Jesus aponta para uma direção
diferente. Nos tempos difíceis e
contraditórios é preciso aprofundar as raízes, ampliar os horizontes,
identificar o que é essencial e inegociável. Insegurança, marginalização e
perseguição não são sinais de fracasso, mas convites a anunciar o Evangelho com
a vida. “Será uma ocasião para dardes testemunho...” Quando as instituições e
obras que cheiravam a perenidade desmoronam como castelos de areia, somos
convidados a dar testemunho de firmeza e de serenidade.
Cada geração cristã tem seus próprios
problemas e desafios. Sem perder a calma, precisamos encontrar a forma adequada
de testemunhar aquilo que cremos e esperamos. Não precisamos sonhar com
heroísmos que sobrepassam as nossas forças, nem com defesas e seguranças que
impedem que nos tornemos adultos na fé. Não
podemos sacrificar a vocação profética no ambíguo altar da apologética. “Eu
vos darei palavras acertadas que nenhum dos inimigos vos poderá resistir ou
rebater.”
“É pela vossa perseverança que conseguireis salvar a
vossa vida.”
Perseverança e paciência são
características essenciais do cristão. A
vitória e o sucesso são meras possibilidades, enquanto que a perseverança na
luta são uma obrigação. Jesus não deixa dúvidas: “É pela vossa perseverança
que conseguireis salvar a vossa vida!” Trata-se de uma perseverança que
significa também paciência. E é claro que aqui Jesus não se refere a uma
presunta ressurreição ou admissão ao paraíso, mas a uma vida plena de sentido, livre de toda e qualquer atadura.
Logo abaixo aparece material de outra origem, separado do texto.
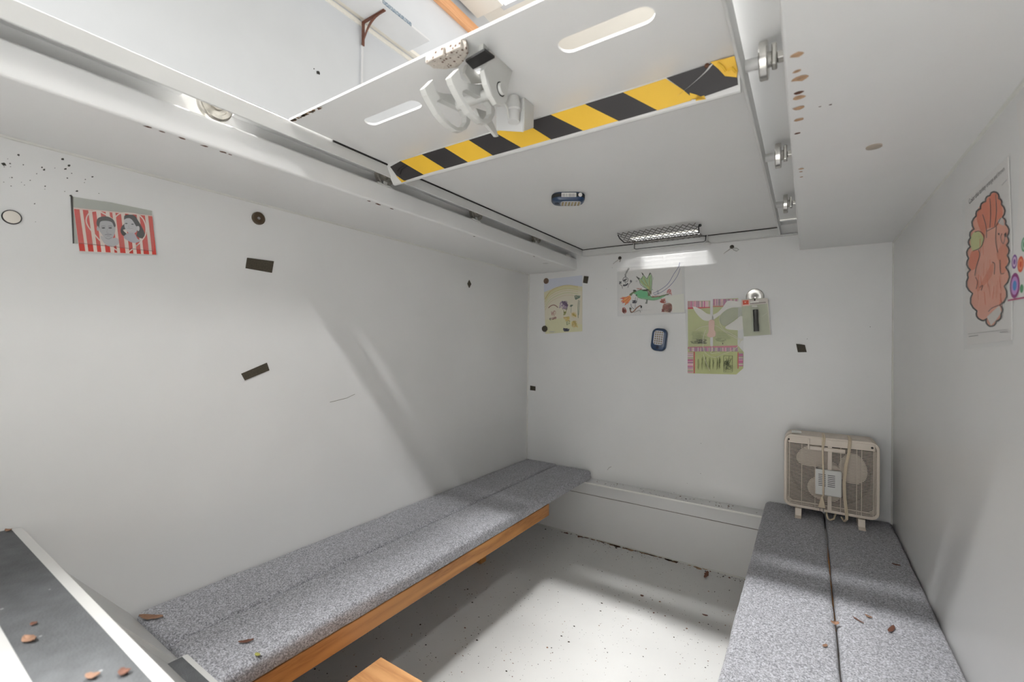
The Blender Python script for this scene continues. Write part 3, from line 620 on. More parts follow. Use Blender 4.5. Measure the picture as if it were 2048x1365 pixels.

Jesus, sonhador indomável, verbo eloquente e profeta perseguido: fica
conosco nestes tempos difíceis, de ruína e de reconstrução do mundo e da
Igreja. Ensina-nos a viver a fé, a cultivar um estilo de vida paciente e tenaz,
liberto e criativo, que nos ajude a responder aos muitos desafios sem perder a
serenidade, nem a lucidez e a coragem. Ajuda-nos a construir o mundo que sonhaste nas
situações adversas nas quais vivemos, sem medo, sem passividade e sem ingenuidade,
esperando como se tudo dependesse de ti e sendo criativos como se tudo
dependesse de nós. Assim seja! Amém!